Ferrihydrite is found in cold-water springs, acid mine effluents, warm subsea springs, warm water seabeds, thermal springs and thermal water in brooks, rivers and lakes. Associated minerals include scorodite, goethite, lepidocrocite, hematite and manganese oxides (AM 60.485-486, Mindat, Dana, HOM).

Localities

At the Niagara Basin of Lake Ontario, Canada, ferrihydrite was found in an iron and phosphorus rich crusty red layer in sediment cores. Immediately overlying the 0.5 cm-thick red layer is a thin manganese-rich black layer. It is suggested that the layer formed around 65 years ago at the sediment-water interface during a brief period (a few years) of very low sedimentation, permitting crystallisation of brown ferric hydroxides to red ferrihydrite. The red layer invariably overlies 3 to 4 cm of very light grey Fe3+ and phosphorus-deficient mud (CM 23.103-110).

There are two co-type localities, the Belousovsky mine, Glubokoye, and the Ridder-Sokolnoe mine, Ridder, both in East Kazakhstan.

At the Franklin Seamount, Woodlark Basin, Papua New Guinea, large deposits of iron-silicon-manganese oxyhydroxide, intimately associated with active warm springs, cover the flanks and caldera of the seamount. The deposits are dominated by poorly crystalline ferrihydrite. The ferrihydrite is very stable, not transforming to hematite until 570oC (CM 37.973-990).

At the Peña del Hierro mine, Rio Tinto Mines, Minas de Riotinto, Huelva, Andalusia, Spain, samples were collected that contained sulphate minerals including gypsum, jarosite and copiapite, and iron hydroxide bearing minerals including goethite and ferrihydrite.

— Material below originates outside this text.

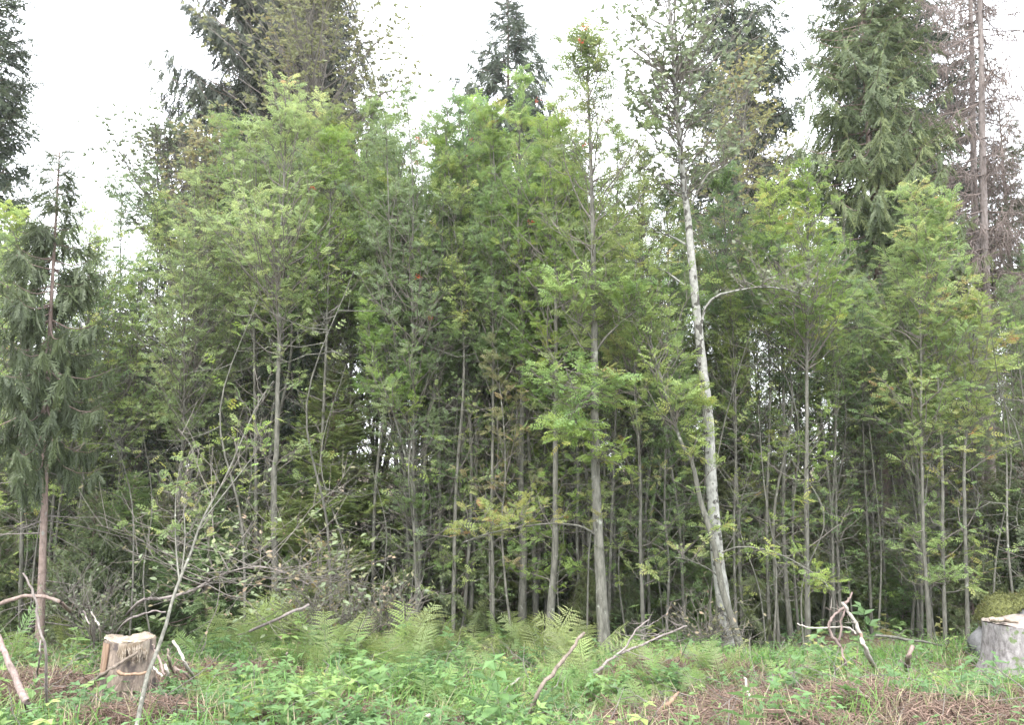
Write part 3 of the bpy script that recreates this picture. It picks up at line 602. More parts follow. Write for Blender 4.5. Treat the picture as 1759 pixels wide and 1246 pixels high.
# the dead spruce with two grey stems on the right
def dead_spruce(label, pts, Y, w0, w1, seed, n1):
    rng = np.random.default_rng(seed); path = px_path(pts, Y); base = path[0]
    root = thing('dead_spruce', label, 'tree', tuple(base)); wd = Acc()
    P, R = trunk_tube(wd, path-base, np.array([w0, (w0+w1)/2, w1])/2*Y/FPX, rng, 10, 36, .3)
    tw = Acc(); dead_twigs(tw, P, R, rng, .05, .98, n1, .95, hang=.25, ns=11)
    # hanging curtains of bare twigs
    nb = 150; tt = rng.uniform(.35, .98, nb); i = (tt*35).astype(int); az = rng.uniform(0, 6.28, nb); L = rng.uniform(.4, 1.8, nb)
    h = np.stack([np.cos(az), np.sin(az), 0*az], 1); u = np.linspace(0, 1, 5)[None, :, None]
    Q = P[i][:, None]+L[:, None, None]*(h[:, None]*u+np.array([0, 0, 1.])*(-.35*u+.4*u**2.5))
    tubes(tw, Q, .011*np.ones((nb, 1))*np.linspace(1, .3, 5)[None], 3, 0)
    ri = np.repeat(np.arange(nb), 22); S0, T0 = along(Q[ri], rng.uniform(.15, 1, len(ri))); l2 = rng.uniform(.08, .4, len(ri))
    d = nrm(rng.normal(0, .35, (len(ri), 3))+T0*.2-np.array([0, 0, 1.])); Q2 = S0[:, None]+l2[:, None, None]*d[:, None]*np.linspace(0, 1, 3)[None, :, None]
    Q2[:, 1:] += rng.normal(0, .02, (len(ri), 2, 3)); tubes(tw, Q2, np.full((len(ri), 1), .006)*np.array([[1, .8, .3]]), 3, 0)
    mobj('trunk', wd, [M['dead_bark']], root); mobj('dead_branches', tw, [M['spruce_dry_twig']], root)
M['spruce_dry_twig'] = barkmat('spruce_dry_twig', (.12, .095, .085), (.24, .20, .18), None, bump=.1)
dead_spruce('bare dead spruce with the right-hand grey stem of two, twiggy up to the sky', [(1700, 1060), (1702, 950), (1700, 741), (1695, 560), (1691, 410), (1688, 273), (1686, 136), (1683, 0), (1680, -120)], 13.2, 19, 7, 61, 110)
dead_spruce('dead brownish spruce stem just left of the bare twiggy one, hung with dry twigs', [(1690, 1060), (1686, 900), (1683, 700), (1678, 500), (1674, 341), (1671, 205), (1670, 102), (1667, 0), (1664, -120)], 14., 17, 6, 62, 120)
hero_spruce('dark-boled spruce standing hidden behind the dense middle clump of stems', 878, 300, 13.2, 64, leafm='spruce_dark', r0=.10, lo=.5, Rmax=1.3, comb=.7, dens=14, dead_lo=.04, deadlen=1.1)
dead_spruce('thin dead conifer trunk with bare side twigs between the green spruce bole and the poles', [(1545, 1060), (1546, 900), (1545, 700), (1540, 560), (1540, 470)], 13.5, 10, 5, 63, 60)

# ================================================================ THICKET FILL (copies)
def sky_y(px):
    xs = [-400, 0, 60, 150, 195, 225, 300, 380, 410, 490, 560, 650, 700, 790, 890, 960, 1080, 1130, 1230, 1330, 1380, 1440, 1500, 1560, 1660, 1700, 1800, 2200]
    ys = [330, 350, 330, 360, 395, 300, 290, 260, 200, 165, 210, 185, 190, 180, 160, 200, 260, 330, 330, 320, 310, 320, 370, 330, 360, 410, 430, 350]
    return np.interp(px, xs, ys)
def make_rowan(H, seed, leafm, kinds, t0=.50, nb=58, spread=.95, k=3, size=.14, tint=.4, label='x', two=False):
    rng = np.random.default_rng(seed); root = thing('rowan_tree', label, 'tree', (0, 0, -50)); wood, leaf, tk = Acc(), Acc(), Acc()
    for q in range(2 if two else 1):
        bx = q*rng.uniform(.08, .2)
        pth = np.array([(bx, 0, -.1), (bx+rng.normal(0, .1), rng.normal(0, .1), H*.3), (bx+rng.normal(0, .18), rng.normal(0, .18), H*.6), (bx+rng.normal(0, .3), rng.normal(0, .3), H)])
        P, R = trunk_tube(tk, pth, [.033, .023, .006], rng, 7, 22, .3)
        grow(wood, leaf, P, R, rng, t0=t0, spread=spread, nb=nb//(2 if two else 1), kinds=kinds, size=size, k=k, tint=tint)
        grow(wood, leaf, P, R, rng, t0=.10, t1=t0, spread=.55, nb=15, kinds=kinds, size=size*.9, k=2, ns=3, tint=tint+.1, elev=(5, 50), taper=.1)
        dead_twigs(wood, P, R, rng, .05, t0, 10, .5, 0)
    mobj('trunk', tk, [M['grey_bark']], root); mobj('branches', wood, [M['grey_bark'], M['twig']], root); mobj('crown', leaf, [M[leafm]], root); return root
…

Minor quartz occurred in some samples (AM 99.1199-1205).

At the Clark Fork River Superfund Complex, Montana, USA, ferrihydrite and a vernadite-like mineral were found in samples collected from the riverbeds and floodplains of the river draining the largest mining-contaminated site in the United States. The contaminant heavy metals, arsenic, copper, lead and zinc, are always associated with these minerals. In several field specimens, the ferrihydrite and vernadite-like mineral are intimately mixed on the nanoscale, but they also occur separately (AM 90.718-724).